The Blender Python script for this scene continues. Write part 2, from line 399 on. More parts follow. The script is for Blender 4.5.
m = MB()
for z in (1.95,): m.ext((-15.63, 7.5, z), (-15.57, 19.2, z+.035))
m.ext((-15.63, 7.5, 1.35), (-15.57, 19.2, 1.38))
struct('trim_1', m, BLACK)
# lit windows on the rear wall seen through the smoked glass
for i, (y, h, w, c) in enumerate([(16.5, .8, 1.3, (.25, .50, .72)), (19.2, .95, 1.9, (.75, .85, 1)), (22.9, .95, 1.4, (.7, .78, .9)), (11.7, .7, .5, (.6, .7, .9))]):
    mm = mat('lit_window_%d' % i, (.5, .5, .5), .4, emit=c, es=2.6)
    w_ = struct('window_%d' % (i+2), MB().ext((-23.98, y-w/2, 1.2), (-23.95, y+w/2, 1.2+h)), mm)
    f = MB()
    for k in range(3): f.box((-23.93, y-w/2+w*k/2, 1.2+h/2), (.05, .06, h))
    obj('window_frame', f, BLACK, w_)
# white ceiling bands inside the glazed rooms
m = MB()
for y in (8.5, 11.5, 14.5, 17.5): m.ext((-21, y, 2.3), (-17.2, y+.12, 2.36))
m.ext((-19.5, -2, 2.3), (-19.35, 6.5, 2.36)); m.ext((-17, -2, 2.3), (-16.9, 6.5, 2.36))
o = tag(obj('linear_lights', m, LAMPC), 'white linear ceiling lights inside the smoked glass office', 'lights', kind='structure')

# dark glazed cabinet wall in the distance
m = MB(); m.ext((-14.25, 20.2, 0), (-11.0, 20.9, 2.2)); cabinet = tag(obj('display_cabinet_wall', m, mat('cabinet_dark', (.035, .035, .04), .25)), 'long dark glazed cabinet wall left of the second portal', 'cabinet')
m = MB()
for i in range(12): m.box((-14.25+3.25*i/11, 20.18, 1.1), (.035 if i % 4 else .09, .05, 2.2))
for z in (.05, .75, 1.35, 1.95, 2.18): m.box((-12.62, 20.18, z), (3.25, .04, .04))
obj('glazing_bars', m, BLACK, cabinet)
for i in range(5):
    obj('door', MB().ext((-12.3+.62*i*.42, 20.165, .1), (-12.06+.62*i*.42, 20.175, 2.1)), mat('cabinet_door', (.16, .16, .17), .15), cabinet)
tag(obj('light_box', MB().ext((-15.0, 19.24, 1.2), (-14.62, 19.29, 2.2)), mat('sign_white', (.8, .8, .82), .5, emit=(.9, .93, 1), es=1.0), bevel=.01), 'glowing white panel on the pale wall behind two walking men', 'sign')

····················

- **What you need to do**:
Take the data above and return it exactly.

- **Right answer**:
The Blender Python script for this scene continues. Write part 2, from line 399 on. More parts follow. The script is for Blender 4.5.
m = MB()
for z in (1.95,): m.ext((-15.63, 7.5, z), (-15.57, 19.2, z+.035))
m.ext((-15.63, 7.5, 1.35), (-15.57, 19.2, 1.38))
struct('trim_1', m, BLACK)
# lit windows on the rear wall seen through the smoked glass
for i, (y, h, w, c) in enumerate([(16.5, .8, 1.3, (.25, .50, .72)), (19.2, .95, 1.9, (.75, .85, 1)), (22.9, .95, 1.4, (.7, .78, .9)), (11.7, .7, .5, (.6, .7, .9))]):
    mm = mat('lit_window_%d' % i, (.5, .5, .5), .4, emit=c, es=2.6)
    w_ = struct('window_%d' % (i+2), MB().ext((-23.98, y-w/2, 1.2), (-23.95, y+w/2, 1.2+h)), mm)
    f = MB()
    for k in range(3): f.box((-23.93, y-w/2+w*k/2, 1.2+h/2), (.05, .06, h))
    obj('window_frame', f, BLACK, w_)
# white ceiling bands inside the glazed rooms
m = MB()
for y in (8.5, 11.5, 14.5, 17.5): m.ext((-21, y, 2.3), (-17.2, y+.12, 2.36))
m.ext((-19.5, -2, 2.3), (-19.35, 6.5, 2.36)); m.ext((-17, -2, 2.3), (-16.9, 6.5, 2.36))
o = tag(obj('linear_lights', m, LAMPC), 'white linear ceiling lights inside the smoked glass office', 'lights', kind='structure')

# dark glazed cabinet wall in the distance
m = MB(); m.ext((-14.25, 20.2, 0), (-11.0, 20.9, 2.2)); cabinet = tag(obj('display_cabinet_wall', m, mat('cabinet_dark', (.035, .035, .04), .25)), 'long dark glazed cabinet wall left of the second portal', 'cabinet')
m = MB()
for i in range(12): m.box((-14.25+3.25*i/11, 20.18, 1.1), (.035 if i % 4 else .09, .05, 2.2))
for z in (.05, .75, 1.35, 1.95, 2.18): m.box((-12.62, 20.18, z), (3.25, .04, .04))
obj('glazing_bars', m, BLACK, cabinet)
for i in range(5):
    obj('door', MB().ext((-12.3+.62*i*.42, 20.165, .1), (-12.06+.62*i*.42, 20.175, 2.1)), mat('cabinet_door', (.16, .16, .17), .15), cabinet)
tag(obj('light_box', MB().ext((-15.0, 19.24, 1.2), (-14.62, 19.29, 2.2)), mat('sign_white', (.8, .8, .82), .5, emit=(.9, .93, 1), es=1.0), bevel=.01), 'glowing white panel on the pale wall behind two walking men', 'sign')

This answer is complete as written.